I think it wasn't quite designed like that.  The original designed
carrier of pages was the bio_vec array.   The bio was designed to carry
the bio_vec into the top end of block.  bio_vec is incredibly
lightweight (it's more like a scatterlist), but bio is a lot heavier and
now has a lot of quirky initialisers (like call backs and merge counts)
that need to be set correctly, making it a more difficult think to use
generically.   bio is really designed to be the merge unit for requests
not a generic carrier of pages.

The final irony is that most of the page list mappings we do want to go
straight to requests, making the bio complexity even more superfluous.

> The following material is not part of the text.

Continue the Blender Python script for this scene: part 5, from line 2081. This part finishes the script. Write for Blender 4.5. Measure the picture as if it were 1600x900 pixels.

> What, specifically, is this multi-device problem with bio, please?

The multi device problem is that it's very hard to split a bio up again
once we've assembled it, so if you get a single bio whose I/O crosses
multiple devices in md or dm, there's a lot of work that has to go on
behind the scenes to get the split to happen because we need one bio per
underlying device that we send I/O to.